Same As It Ever Was

Posted on by Chief Marketer Staff

WE’RE 10! We’re 10! Oh happy day! Yeah! Does that mean we get to ride our bikes after dark now?

OK, so DIRECT is celebrating its first decade of publication. You didn’t expect us to start acting mature now, did you?

Where were you 10 years ago? In 1988, some of my editorial colleagues were reporting on this fine industry back in the halcyon days of Ronald Reagan and New Kids on the Block. But not me.

Back to the Future Let’s indulge in a bit of late-’80s, early-’90s nostalgia, shall we? Ten years ago, I was not reporting on direct marketing. Heck, 10 years ago I wasn’t even that direct responsive. As I recall, I only had one magazine subscription, to Rolling Stone. (I’m pretty sure my mother ordered it through a stampsheet program, if you’re that interested.) I doubt I had ever called an 800 or 900 number. And my only catalog buying experience was ordering candy from Swiss Colony to send to out-of-town relatives at Christmas.

Not that the DR business was missing out on big bucks from my pockets. In October 1988, I was five months out of college and three months into my first “real” job. Needless to say, I was not rolling in the dough.

Most of this year’s college graduates are in the same boat. But they’re entering the business world with technological advances that weren’t available when I began my reporting career in the prehistoric, pre- “Seinfeld,” pre-Spice Girls stone age.

Heck, I had never even seen a fax machine until I started my first full-time job, as a reporter for a chain of weekly newspapers in Rhode Island. What a beauty of a fax machine it was, too. One of those space age jobs that used rolls of thermal paper-you know, the kind that turns yellow after about a week.

Jetson!!! But the fact the office had a fax machine made the place look like Spacely Sprockets compared with my next job, in a small Boston book and magazine publishing house. While the company did a healthy little mail order business, it did not have a fax and didn’t take credit cards. Or use Federal Express. Or rent or exchange its mailing list. Or rent outside files to prospect for new subscribers. (I think the septuagenarian publisher thought the whole concept of list rental crass and uncouth. Remind me to send her an invitation to next year’s List Day.)

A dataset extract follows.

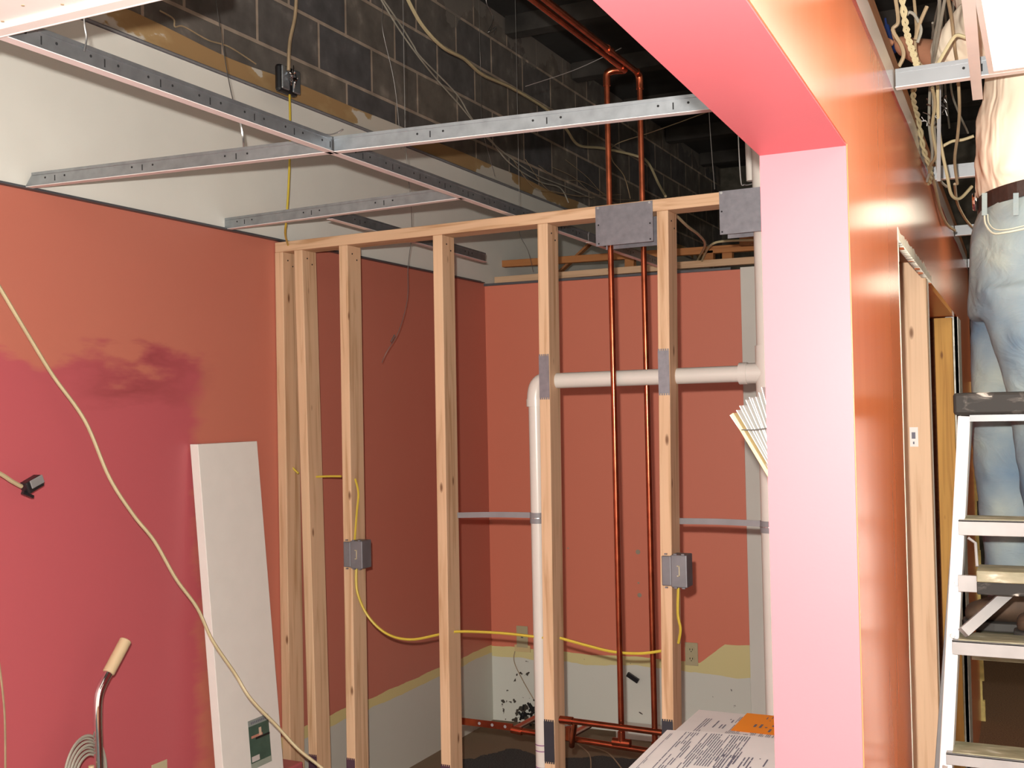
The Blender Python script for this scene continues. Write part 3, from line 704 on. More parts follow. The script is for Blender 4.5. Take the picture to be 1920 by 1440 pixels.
# ------------------------------------------------ white foam board
xt_ = -2.61
ta = PX(371, 833, xt_); tb = PX(482, 827, xt_); zt = (ta.z+tb.z)/2
ba = PY(421, 1440, ta.y+.01); bb2 = PY(536, 1440, tb.y+.0)
sl = ((ba.x+bb2.x)/2-xt_)/(min(ba.z, bb2.z)-zt)
za = 0.0; xb2 = xt_+sl*(za-zt)
th = thing('foam_board', 'tall white rigid board leaning on left wall before the studs', 'board', (xb2, (ta.y+tb.y)/2, 0))
T = -.035
b = B().hexa([(xb2+T, ta.y, 0), (xb2, ta.y, 0), (xb2, tb.y, 0), (xb2+T, tb.y, 0), (xt_+T, ta.y, zt), (xt_, ta.y, zt), (xt_, tb.y, zt), (xt_+T, tb.y, zt)])
obj('panel', b, m_foam, th, bevel=.0015)
def onb(y, z, off=.0008): return Vector((xt_+sl*(z-zt)+off, y, z))
ca = PX(464, 1355, xt_+.09); 
ylab0 = ta.y+(tb.y-ta.y)*.45; ylab1 = ta.y+(tb.y-ta.y)*.80
def bface(y0, y1, z0, z1, mat, name, parent, off=.0008, t=.0006):
    return obj(name, B().hexa([onb(y0, z0, off-t), onb(y0, z0, off), onb(y1, z0, off), onb(y1, z0, off-t), onb(y0, z1, off-t), onb(y0, z1, off), onb(y1, z1, off), onb(y1, z1, off-t)]), mat, parent)
zl1 = PX(470, 1353, xt_+.09).z; zl0 = zl1-.165
lab = bface(ylab0, ylab1, zl0, zl1, flat('label_green', (.055, .10, .075), .35, var=.15, nscale=30), 'printed_label', th); lab['label'] = 'dark green printed label'
dy = ylab1-ylab0
bface(ylab0, ylab1, zl1-.020, zl1, flat('label_grey', (.25, .28, .26), .4), 'label_header', lab, .0016)
bface(ylab0+.0*dy, ylab1, zl0, zl0+.02, flat('label_pale', (.30, .34, .28), .4), 'label_footer', lab, .0016)
bface(ylab0+.05*dy, ylab0+.42*dy, zl0+.024, zl0+.042, flat('label_tag', (.55, .50, .48), .4), 'label_tag', lab, .0016)
bface(ylab0+.1*dy, ylab1-.35*dy, zl1-.062, zl1-.054, flat('label_pink', (.5, .22, .16), .4), 'label_figure', lab, .0016)
bface(ylab0+.48*dy, ylab0+.60*dy, zl1-.060, zl1-.034, flat('label_light', (.6, .45, .33), .4), 'label_figure', lab, .0020)
bface(ylab0+.3*dy, ylab1, zl1-.070, zl1-.063, m_black, 'label_figure', lab, .0018)
lt = B(); random.seed(6)
for k in range(9):
    y0 = ylab0+dy*(.12+.085*k); lt.hexa([onb(y0, zl1-.014, .0018), onb(y0, zl1-.014, .0022), onb(y0+dy*.05, zl1-.014, .0022), onb(y0+dy*.05, zl1-.014, .0018), onb(y0, zl1-.006, .0018), onb(y0, zl1-.006, .0022), onb(y0+dy*.05, zl1-.006, .0022), onb(y0+dy*.05, zl1-.006, .0018)])
obj('label_text', lt, m_ink, lab)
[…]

This year’s lucky graduates have not only the benefits of fax machines (with real paper, I hope), but something as a non-techhead I had no idea existed, the Internet. When I began reporting on direct marketing four and a half years ago, the concept of ‘Net and Web marketing was in its infancy. I can now openly admit that I wrote my first Web marketing stories without ever having seen America Online, let alone the Internet. (Hey, I’ll further admit that I was one of those souls so confused I thought that AOL was the Internet. And I was even more befuddled by the concept of this other thing called the “World Wide Web.” How do I subscribe to that?)

Today, I’m a lot more online savvy-as is the rest of the world, DM and otherwise. Chances are you’re probably reading this while you’re at or on your way to the Direct Marketing Association’s fall conference in San Francisco. But you could be reading it on our Web site (www.directmag.com), an important part of our marketing mix that didn’t exist a decade ago. Web addresses are now as essential on a DR print ad as a toll-free number.

When I started writing for DIRECT, desktop Internet access was something in the future-not quite up there with flying cars, but still down the road. (Even though my beau’s a techie, we didn’t even have Web access at home. Go figure.) Now, it’s hard to imagine not having the Web as a daily resource.

Wake Me Up Before You Go-Go In 1988, I was green and raw enough as a reporter to think I knew everything. Now, wizened, aged and aching 10 years later, I’ve smartened up enough to know there’s a heck of a lot more that I don’t know than what I do.

How has the decade been to direct marketing? That’s what we wanted to know. For a gander at the past, present and future of the direct marketing biz, check out our special report beginning on page 71.

I’ll be along in a minute, just as soon as I dust off my Duran Duran albums (albums, remember those?), make the beau put on a skinny tie and see if there are any “Family Ties” reruns on cable. So sue me-I liked the ’80s.